- _WHAT YOU HAVE TO DO_
Check each line of the data below for the word "scene", then extract the ones that have it.
================================
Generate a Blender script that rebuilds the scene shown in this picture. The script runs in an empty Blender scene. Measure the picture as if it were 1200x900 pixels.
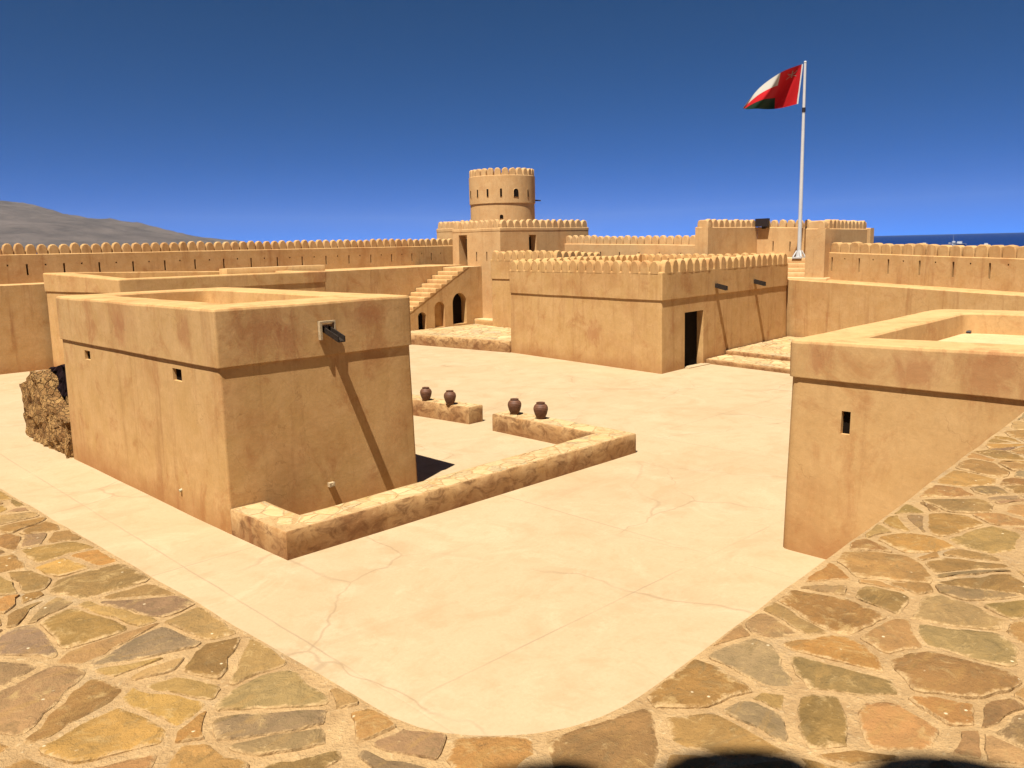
import bpy, math, random
from mathutils import Vector, Matrix, noise
R = math.radians
random.seed(7)
scene = bpy.context.scene
COL = scene.collection

# ------------------------------------------------------------------ helpers
def V3(p): return Vector((p[0], p[1], p[2] if len(p) > 2 else 0.0))

def wob(p, amp):
    if not amp: return p
    a = noise.noise_vector(p * 0.55) * amp
    b = noise.noise_vector(p * 2.1 + Vector((7, 3, 1))) * amp * 0.5
    d = a + b
    if p.z < 0.02: d.z = 0
    return p + d

class MB:
    def __init__(self): self.v = []; self.f = []; self.m = []; self.c = None
    def vert(self, p, col=None):
        self.v.append(Vector(p))
        if col is not None:
            if self.c is None: self.c = []
            self.c.append(col)
        return len(self.v) - 1
    def face(self, ids, m=0):
        self.f.append(tuple(ids)); self.m.append(m)
    def poly(self, pts, m=0): self.face([self.vert(p) for p in pts], m)
    def box(self, lo, hi, m=0, rot=0.0, org=None):
        xs = (lo[0], hi[0]); ys = (lo[1], hi[1]); zs = (lo[2], hi[2])
        i = []
        for z in zs:
            for (a, b) in ((0, 0), (1, 0), (1, 1), (0, 1)):
                p = Vector((xs[a], ys[b], z))
                if rot: p = Matrix.Rotation(rot, 3, 'Z') @ p
                if org is not None: p = p + Vector(org)
                i.append(self.vert(p))
        for q in ((3, 2, 1, 0), (4, 5, 6, 7), (0, 1, 5, 4), (1, 2, 6, 5), (2, 3, 7, 6), (3, 0, 4, 7)):
            self.face([i[k] for k in q], m)
    def lathe(self, prof, n=20, org=(0, 0, 0), cap=True, m=0):
        o = Vector(org); rings = []
        for (r, z) in prof:
            rings.append([self.vert(o + Vector((r * math.cos(2 * math.pi * k / n), r * math.sin(2 * math.pi * k / n), z))) for k in range(n)])
        for a, b in zip(rings, rings[1:]):
            for k in range(n): self.face((a[k], a[(k + 1) % n], b[(k + 1) % n], b[k]), m)
        if cap:
            self.face(rings[0][::-1], m); self.face(rings[-1], m)
    def tube(self, p0, p1, r0, r1=None, n=10, m=0):
        p0 = Vector(p0); p1 = Vector(p1); r1 = r0 if r1 is None else r1
        q = (p1 - p0).to_track_quat('Z', 'Y'); A = []; B = []
        for k in range(n):
            d = q @ Vector((math.cos(2 * math.pi * k / n), math.sin(2 * math.pi * k / n), 0))
            A.append(self.vert(p0 + d * r0)); B.append(self.vert(p1 + d * r1))
        for k in range(n): self.face((A[k], A[(k + 1) % n], B[(k + 1) % n], B[k]), m)
        self.face(A[::-1], m); self.face(B, m)
    def build(self, name, mats, parent=None, amp=0.0, smooth=None):
        if amp: vs = [wob(v, amp) for v in self.v]
        else: vs = self.v
        me = bpy.data.meshes.new(name)
        me.from_pydata([tuple(v) for v in vs], [], self.f)
        if not isinstance(mats, (list, tuple)): mats = [mats]
        for mt in mats: me.materials.append(mt)
        me.polygons.foreach_set('material_index', self.m)
        if self.c is not None:
            at = me.color_attributes.new('tint', 'FLOAT_COLOR', 'POINT')
            flat = []
            for c in self.c: flat += [c[0], c[1], c[2], c[3] if len(c) > 3 else 1.0]
            at.data.foreach_set('color', flat)
        if smooth is not None:
            me.polygons.foreach_set('use_smooth', [True] * len(me.polygons))
            me.set_sharp_from_angle(angle=R(smooth))
        me.update()
        o = bpy.data.objects.new(name, me); COL.objects.link(o)
        if parent is not None: adopt(o, parent)
        return o

def wloc(o):
    p = Vector(o.location); q = o.parent
    while q is not None:
        p += Vector(q.location) if q.get('_emp') else Vector((0, 0, 0)); q = q.parent
    return p
def adopt(o, parent):
    """children keep world coordinates"""
    o.parent = parent
    off = Vector((0, 0, 0)); q = parent
    if q.type == 'EMPTY': off = Vector(q.location)
    o.matrix_parent_inverse = Matrix.Translation(-off)

def tag(o, label=None, cat=None, group=None, kind=None):
    if label: o['label'] = label
    if cat: o['category'] = cat
    if group: o['group'] = group
    if kind: o['kind'] = kind
    return o
def thing(name, loc, label, cat, group=None):
    o = bpy.data.objects.new(name, None); COL.objects.link(o); o.location = loc; o.empty_display_size = 0.3
    return tag(o, label, cat, group, 'thing')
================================
- _EXPECTED ANSWER_
Generate a Blender script that rebuilds the scene shown in this picture. The script runs in an empty Blender scene. Measure the picture as if it were 1200x900 pixels.
scene = bpy.context.scene
COL = scene.collection